The European Central Bank’s mission chief Rasmus Rüffer and his European Commission counterpart, Declan Costello, both arrived in Athens on Monday. The IMF’s newly-anointed mission chief Delia Velculescu, a Romanian economist who previously lead the Fund’s mission to Cyprus, is arriving later on once technical staff have laid the ground work for negotiations.

The group formerly known as the “troika” has now been joined by mission chief Nicola Giammarioli from the European Stability Mechanism, the eurozone’s bailout fund which will fund the third rescue package — earning the creditors the moniker “quadriga” from those following the talks. Athens refers to the creditor bodies as “the institutions,” but under any name their presence has been a thorny issue for Greek governments, past and present.

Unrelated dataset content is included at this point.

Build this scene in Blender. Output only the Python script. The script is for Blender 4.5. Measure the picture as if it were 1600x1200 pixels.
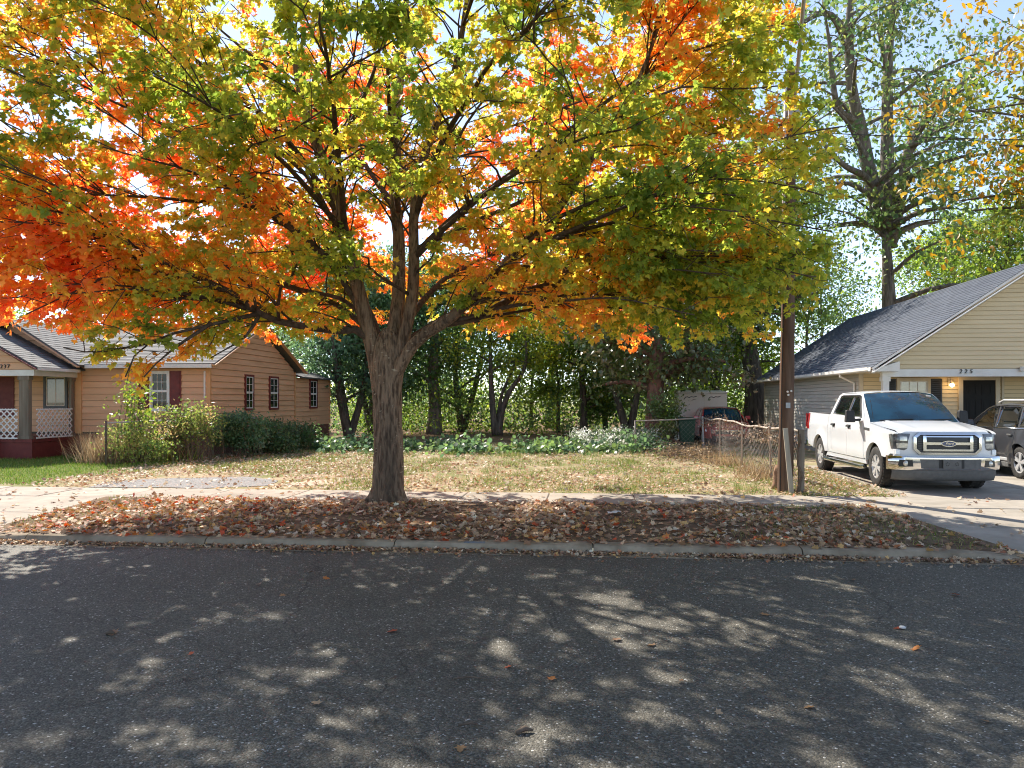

When the leftist-led coalition government of Prime Minister Alexis Tsipras took office in February it immediately began fighting to have the troika removed from Athens. Members of Tsipras’ hard-left party Syriza depicted the group’s presence as a ritualized humiliation of the Greek people. Negotiations took place in Brussels (and sometimes Paris) instead but still failed to produce a disbursement of funds from Greece’s previous bailout package.

“The troika returns to the scene of its crimes,” read a headline on Friday on Iskra, a news website run by Syriza members.

George Chouliarakis, a British-educated economist who has been a subtle presence in the Greek Ministry of Finance and the country’s negotiating teams in Brussels, is coordinating the talks for the Greeks, according to a ministry spokesperson.

The meetings in Athens are geared toward producing an agreement within the next two weeks to allow time for the resulting Memorandum of Understanding to be submitted for approval in the Greek Parliament and the assemblies of some other eurozone member states including Germany’s Bundestag. It also needs approval by the Eurogroup of finance ministers from the currency zone and finally the ESM.

On Tuesday morning, technical staff from the creditor group were spotted entering the General Accounting Office in Athens.

The Greek government has an additional deadline on Aug. 20 when it must repay €3.2 billion to the ECB, though if the full bailout package is not ready by then, the EU could further bridge financing.

“We are going to follow to the letter the Eurogroup and the euro summit agreement,” Greek Finance Minister Euclid Tsakalotos said late Monday, announcing that meetings were getting underway. “I believe that we proceed in a very organized way and I hope everything has a positive end.”

Greece’s third rescue package is expected to comprise €85 billion over three years.